滝脇陣屋(たきわき)
 別称  : なし
 分類  : 平城
 築城者: 松平乗次
 遺構  : 石垣か
 交通  : 東海環状自動車道豊田松平ICより
      車で25分


       <沿革>
           十八松平の1つ滝脇松平家の江戸時代の陣屋跡である。滝脇松平家は、安祥松平家
          初代松平親忠の九男乗清が、長享元年(1487)に滝脇郷に住したことに始まる。乗清に
          ついては、親忠の次男で大給松平家初代の松平乗元の子ともいわれる。
           天正十八年(1590)に徳川家康が関東へ移封となると、滝脇松平乗高もこれに従った。
          関ヶ原の戦い後の慶長六年(1601)、乗高の子乗次は滝脇村を含む旧領600石を与え
          られた。
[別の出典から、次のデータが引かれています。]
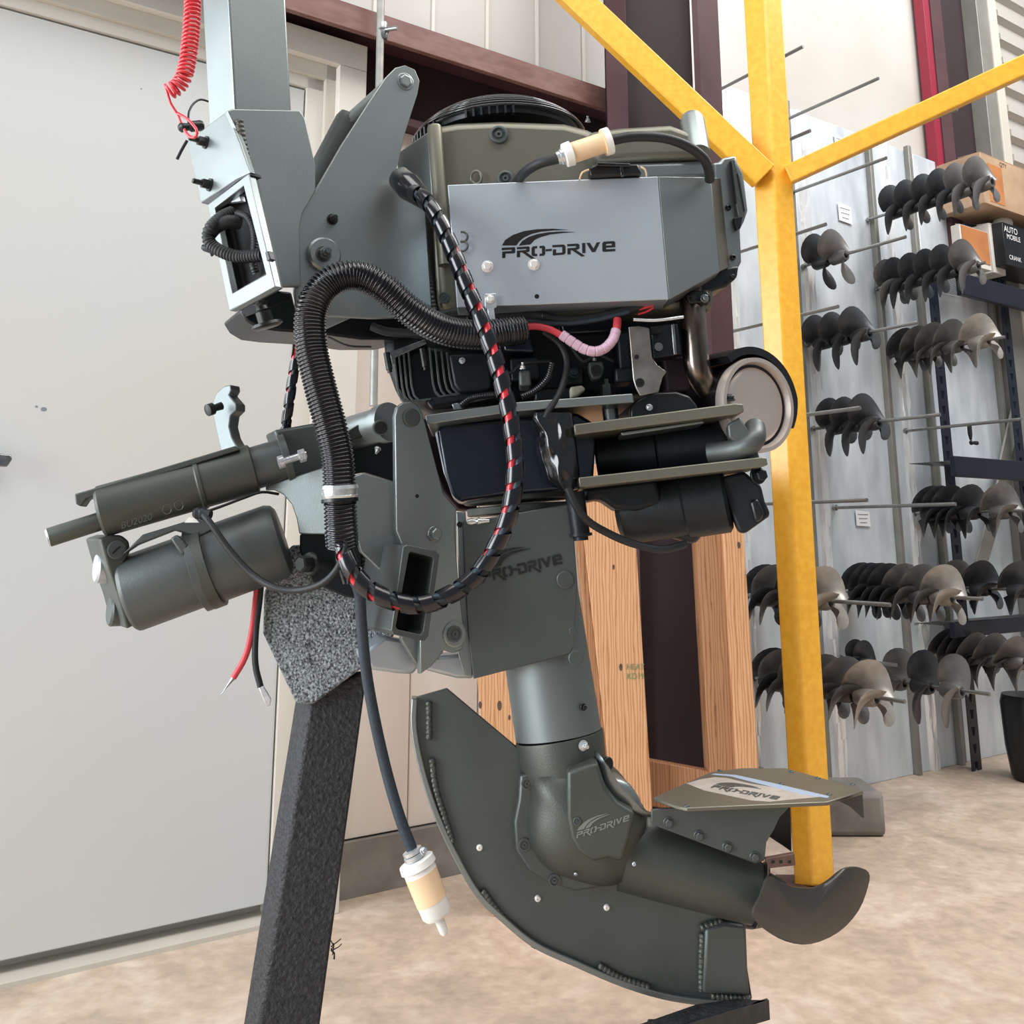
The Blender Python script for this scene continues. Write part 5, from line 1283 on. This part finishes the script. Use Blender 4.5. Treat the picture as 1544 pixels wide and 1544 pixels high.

乗次はかつての居館跡とは別とされる場所に、新たに滝脇陣屋を築いた。以降、
          加減封などもなく、明治維新に至ったものと思われる。

       <手記>
           滝脇松平氏の当初の館は長松院付近にあったとされ、滝脇陣屋はその門前から谷戸
          を挟んだ西側の山手にあったとされています。私が訪ねたとき、山林の一角が切り払わ
          れていて、そこに2段の石垣が覗いていました。おそらく、陣屋の石垣ではないかと思い
          ます。ただ、そこへ向かうには谷戸田を抜けなければならないのですが、獣除けの電線
          でしっかりガードされていて勝手に歩いてよさそうな雰囲気ではありません。仕方なく、
          遠目に石垣を眺めるだけに止めました。
           それにしても、隣領の松平郷松平家(440石)といい、松平一門にもかかわらず滝脇家
          もなかなか不遇な扱いを受けているように感じられます。一応、滝脇家の分流とされる
          小島藩松平家が大名となっていますが、系譜上の繋がりは判然としていません。仇敵の
          大給松平家が4藩を興して比較的繁栄しているのを見ると、滝脇松平家の受難は江戸
          時代まで続いてしまっているのだなぁと、世の不条理を感じてしまいました。

           
 長松院門前から陣屋跡と思しき石垣を望む。
できるだけ石垣に近づいてみたところ。